Jul 26 2013

Feinstein Amendment Requires FTC, CFTC to Improve Energy Market Oversight

Will increase data collection, investigations and oversight of unexplained California energy spikes

Washington—The Senate Appropriations Committee adopted an amendment by Senator Dianne Feinstein (D-Calif.) to strengthen government oversight of gasoline, diesel and crude oil markets. The amendment was cosponsored by Senator Tom Udall (D-N.M.), chairman of the Senate Appropriations Subcommittee on Financial Services.

“Last year California consumers faced a gasoline price spike that could not be explained by market fundamentals and forced commuters to pay hundreds of dollars to fill up their tanks,” said Feinstein, chairman of the Senate Appropriations Subcommittee on Energy and Water Development. “This is a pervasive pattern in California, the result of what may be malicious or manipulative trading activity. It is with this history in mind that I urged passage of this amendment.”

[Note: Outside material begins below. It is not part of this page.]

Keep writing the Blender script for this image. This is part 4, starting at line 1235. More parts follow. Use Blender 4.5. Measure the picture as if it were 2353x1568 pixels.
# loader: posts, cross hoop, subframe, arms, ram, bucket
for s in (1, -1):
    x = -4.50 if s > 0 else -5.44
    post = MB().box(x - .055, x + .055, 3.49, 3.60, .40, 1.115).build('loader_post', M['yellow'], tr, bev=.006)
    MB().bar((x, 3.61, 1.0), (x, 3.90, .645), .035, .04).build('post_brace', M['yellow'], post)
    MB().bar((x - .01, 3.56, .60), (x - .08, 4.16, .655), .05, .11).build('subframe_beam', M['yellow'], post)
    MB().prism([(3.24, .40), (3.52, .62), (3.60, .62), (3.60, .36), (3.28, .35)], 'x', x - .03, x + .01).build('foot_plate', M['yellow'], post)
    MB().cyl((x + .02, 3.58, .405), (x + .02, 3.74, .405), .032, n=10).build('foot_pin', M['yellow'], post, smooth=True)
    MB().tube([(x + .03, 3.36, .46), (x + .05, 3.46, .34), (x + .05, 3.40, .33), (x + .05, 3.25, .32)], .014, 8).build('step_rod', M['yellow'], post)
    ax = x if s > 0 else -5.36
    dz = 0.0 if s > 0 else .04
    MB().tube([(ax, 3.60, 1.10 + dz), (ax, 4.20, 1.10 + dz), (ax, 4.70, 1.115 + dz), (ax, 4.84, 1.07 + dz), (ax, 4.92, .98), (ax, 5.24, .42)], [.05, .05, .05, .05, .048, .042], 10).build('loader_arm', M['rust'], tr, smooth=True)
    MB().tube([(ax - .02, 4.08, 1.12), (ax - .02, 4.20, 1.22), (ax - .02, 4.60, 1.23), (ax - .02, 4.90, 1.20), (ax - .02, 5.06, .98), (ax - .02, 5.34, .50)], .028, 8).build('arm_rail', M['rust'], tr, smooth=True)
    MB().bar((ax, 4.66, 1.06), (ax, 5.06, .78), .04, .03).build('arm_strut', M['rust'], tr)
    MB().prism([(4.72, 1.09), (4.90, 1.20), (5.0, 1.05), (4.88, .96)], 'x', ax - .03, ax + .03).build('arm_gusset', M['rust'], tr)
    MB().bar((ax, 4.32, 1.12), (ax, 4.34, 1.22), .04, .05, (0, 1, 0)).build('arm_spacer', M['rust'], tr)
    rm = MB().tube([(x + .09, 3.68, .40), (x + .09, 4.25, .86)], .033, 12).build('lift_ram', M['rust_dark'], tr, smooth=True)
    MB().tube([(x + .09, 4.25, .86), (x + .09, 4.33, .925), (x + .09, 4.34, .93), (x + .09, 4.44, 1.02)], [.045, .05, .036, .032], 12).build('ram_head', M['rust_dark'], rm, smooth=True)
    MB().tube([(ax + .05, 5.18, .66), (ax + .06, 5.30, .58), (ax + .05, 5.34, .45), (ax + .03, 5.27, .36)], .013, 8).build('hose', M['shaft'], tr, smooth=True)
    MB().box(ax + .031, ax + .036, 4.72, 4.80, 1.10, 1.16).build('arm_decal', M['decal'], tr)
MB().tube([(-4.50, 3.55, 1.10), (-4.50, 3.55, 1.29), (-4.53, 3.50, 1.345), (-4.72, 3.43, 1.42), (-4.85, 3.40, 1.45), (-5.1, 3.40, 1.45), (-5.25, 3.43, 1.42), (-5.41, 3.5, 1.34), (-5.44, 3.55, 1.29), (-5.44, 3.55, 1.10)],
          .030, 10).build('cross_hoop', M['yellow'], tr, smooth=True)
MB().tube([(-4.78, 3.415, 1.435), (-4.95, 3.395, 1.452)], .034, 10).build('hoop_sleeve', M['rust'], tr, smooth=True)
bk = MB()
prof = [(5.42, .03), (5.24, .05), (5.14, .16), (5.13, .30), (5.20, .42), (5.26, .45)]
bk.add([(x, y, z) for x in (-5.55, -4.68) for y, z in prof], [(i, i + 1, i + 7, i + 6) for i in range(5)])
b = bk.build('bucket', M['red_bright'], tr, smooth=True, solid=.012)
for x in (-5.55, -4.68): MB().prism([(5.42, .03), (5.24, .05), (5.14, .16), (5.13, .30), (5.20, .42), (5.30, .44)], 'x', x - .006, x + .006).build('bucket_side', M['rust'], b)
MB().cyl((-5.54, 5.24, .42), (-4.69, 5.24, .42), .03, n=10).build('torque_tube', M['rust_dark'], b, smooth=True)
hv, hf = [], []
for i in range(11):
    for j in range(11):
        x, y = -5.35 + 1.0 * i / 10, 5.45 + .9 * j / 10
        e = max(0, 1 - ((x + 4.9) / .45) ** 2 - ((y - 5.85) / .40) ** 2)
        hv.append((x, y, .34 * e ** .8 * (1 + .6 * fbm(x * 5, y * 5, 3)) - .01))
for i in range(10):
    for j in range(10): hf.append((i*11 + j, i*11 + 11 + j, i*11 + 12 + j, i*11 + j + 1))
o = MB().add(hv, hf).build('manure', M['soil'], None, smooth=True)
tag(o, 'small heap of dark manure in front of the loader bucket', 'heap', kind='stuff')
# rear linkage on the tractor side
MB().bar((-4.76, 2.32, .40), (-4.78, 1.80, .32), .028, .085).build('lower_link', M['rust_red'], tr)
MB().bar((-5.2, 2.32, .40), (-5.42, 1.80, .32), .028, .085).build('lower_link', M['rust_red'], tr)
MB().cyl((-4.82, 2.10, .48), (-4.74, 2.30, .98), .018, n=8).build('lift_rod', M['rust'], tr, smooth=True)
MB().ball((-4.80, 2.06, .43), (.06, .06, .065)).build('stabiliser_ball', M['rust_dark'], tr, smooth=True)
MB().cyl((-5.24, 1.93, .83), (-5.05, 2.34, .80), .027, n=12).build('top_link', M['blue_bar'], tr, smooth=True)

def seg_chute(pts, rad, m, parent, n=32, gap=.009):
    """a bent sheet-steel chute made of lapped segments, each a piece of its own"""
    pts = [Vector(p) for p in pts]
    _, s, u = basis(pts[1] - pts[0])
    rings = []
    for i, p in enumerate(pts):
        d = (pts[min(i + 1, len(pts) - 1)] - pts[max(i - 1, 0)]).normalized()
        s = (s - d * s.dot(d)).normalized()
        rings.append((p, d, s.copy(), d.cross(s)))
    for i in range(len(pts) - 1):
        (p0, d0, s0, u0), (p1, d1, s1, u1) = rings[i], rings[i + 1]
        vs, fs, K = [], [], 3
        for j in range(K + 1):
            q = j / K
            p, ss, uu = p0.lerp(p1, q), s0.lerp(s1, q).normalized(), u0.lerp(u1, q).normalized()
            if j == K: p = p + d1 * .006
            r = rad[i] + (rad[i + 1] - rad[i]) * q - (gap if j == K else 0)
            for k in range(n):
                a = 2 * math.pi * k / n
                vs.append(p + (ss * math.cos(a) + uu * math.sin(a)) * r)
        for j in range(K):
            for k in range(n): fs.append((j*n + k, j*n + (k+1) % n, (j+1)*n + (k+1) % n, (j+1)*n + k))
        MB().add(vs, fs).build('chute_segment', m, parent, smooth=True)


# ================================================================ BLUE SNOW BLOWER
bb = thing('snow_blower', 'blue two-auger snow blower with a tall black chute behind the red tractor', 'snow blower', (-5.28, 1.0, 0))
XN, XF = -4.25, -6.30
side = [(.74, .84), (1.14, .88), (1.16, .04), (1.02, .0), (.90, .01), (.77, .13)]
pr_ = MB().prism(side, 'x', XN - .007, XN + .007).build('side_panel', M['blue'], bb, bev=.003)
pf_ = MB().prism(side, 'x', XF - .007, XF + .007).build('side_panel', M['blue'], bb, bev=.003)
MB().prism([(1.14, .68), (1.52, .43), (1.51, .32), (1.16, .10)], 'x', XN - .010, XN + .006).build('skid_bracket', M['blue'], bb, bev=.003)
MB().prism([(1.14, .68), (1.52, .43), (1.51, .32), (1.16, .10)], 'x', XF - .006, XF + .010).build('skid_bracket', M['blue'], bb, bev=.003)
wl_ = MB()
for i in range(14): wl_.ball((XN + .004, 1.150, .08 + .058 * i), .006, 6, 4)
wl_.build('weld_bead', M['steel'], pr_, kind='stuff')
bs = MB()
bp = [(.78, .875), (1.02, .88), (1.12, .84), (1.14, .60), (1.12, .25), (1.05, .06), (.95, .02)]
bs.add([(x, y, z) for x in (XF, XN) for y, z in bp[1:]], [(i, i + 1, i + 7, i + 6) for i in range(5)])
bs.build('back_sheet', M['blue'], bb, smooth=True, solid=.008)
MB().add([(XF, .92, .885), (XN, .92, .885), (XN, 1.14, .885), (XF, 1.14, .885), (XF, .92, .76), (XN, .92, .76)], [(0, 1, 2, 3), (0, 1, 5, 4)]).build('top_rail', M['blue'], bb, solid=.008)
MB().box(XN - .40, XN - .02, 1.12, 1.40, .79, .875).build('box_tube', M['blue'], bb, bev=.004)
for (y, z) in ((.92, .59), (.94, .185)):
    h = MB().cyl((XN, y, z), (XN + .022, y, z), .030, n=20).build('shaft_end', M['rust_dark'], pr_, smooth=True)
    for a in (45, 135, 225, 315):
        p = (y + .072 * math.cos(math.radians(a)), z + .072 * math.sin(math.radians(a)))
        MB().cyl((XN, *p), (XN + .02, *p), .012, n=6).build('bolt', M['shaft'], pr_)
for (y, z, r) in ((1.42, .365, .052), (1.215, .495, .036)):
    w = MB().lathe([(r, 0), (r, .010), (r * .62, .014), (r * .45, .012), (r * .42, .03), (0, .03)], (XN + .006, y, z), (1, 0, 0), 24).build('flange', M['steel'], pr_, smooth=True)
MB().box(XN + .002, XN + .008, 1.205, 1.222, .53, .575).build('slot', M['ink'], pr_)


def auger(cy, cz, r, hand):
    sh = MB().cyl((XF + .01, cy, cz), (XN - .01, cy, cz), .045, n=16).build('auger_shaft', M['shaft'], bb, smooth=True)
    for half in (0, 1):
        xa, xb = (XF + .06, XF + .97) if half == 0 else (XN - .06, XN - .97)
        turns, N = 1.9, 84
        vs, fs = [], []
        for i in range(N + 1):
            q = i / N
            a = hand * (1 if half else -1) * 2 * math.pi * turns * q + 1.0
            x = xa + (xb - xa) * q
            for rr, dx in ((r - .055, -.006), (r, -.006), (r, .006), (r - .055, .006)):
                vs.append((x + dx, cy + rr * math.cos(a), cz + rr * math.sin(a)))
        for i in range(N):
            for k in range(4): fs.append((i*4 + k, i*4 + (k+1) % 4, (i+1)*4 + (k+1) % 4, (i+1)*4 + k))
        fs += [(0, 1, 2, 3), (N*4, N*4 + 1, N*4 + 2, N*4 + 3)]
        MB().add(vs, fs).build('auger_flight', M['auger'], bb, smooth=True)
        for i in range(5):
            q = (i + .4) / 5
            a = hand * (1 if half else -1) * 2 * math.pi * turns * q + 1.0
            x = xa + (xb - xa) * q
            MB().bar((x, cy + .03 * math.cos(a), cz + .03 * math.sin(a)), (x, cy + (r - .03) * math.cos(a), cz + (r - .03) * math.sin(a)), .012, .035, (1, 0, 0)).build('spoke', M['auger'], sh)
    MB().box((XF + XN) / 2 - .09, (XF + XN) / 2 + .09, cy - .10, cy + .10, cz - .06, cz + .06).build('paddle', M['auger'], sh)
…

The Feinstein amendment directs the Federal Trade Commission (FTC) and the Commodity Futures Trading Commission (CFTC) to establish a joint working group that will “facilitate cooperation between the Federal Trade Commission and the Commodity Futures Trading Commission with respect to any responsibilities of those Commissions to monitor activity in, and analyze data (including data from public sources, such as the Energy Information Administration, and private sources) related to, petroleum markets.”

The goal of the working group is to “detect acts, practices, or courses of business in those markets that are manipulative, fraudulent or deceptive; and to identify potential violations of the prohibitions on petroleum market manipulation or the prohibitions on false reporting.”

The working group must submit a report of its findings within 270 days to the Senate and House Appropriations Committees that describes:

  • “The responsibilities of the FTC and the CFTC with respect to any oversight of crude oil, gasoline, and petroleum distillate wholesale markets;
  • “The number of full-time equivalent personnel at each Commission dedicated to monitoring of markets, 
  • “The types of data being collected on oil and petroleum product wholesale cash markets, and;
  • “The types of analysis being conducted with respect to that data.”

While FERC and the FTC currently have similar authority to prevent fraud and manipulation in energy markets, only FERC has used its authority in natural gas and electricity markets to pursue cases against major Wall Street banks for trading schemes that have manipulated West Coast energy markets.

The FTC (which has had authority to detect and prevent manipulation in oil and petroleum products markets since 2007) has no personnel dedicated exclusively to preventing manipulation and does not collect comprehensive data on oil and gasoline market activity.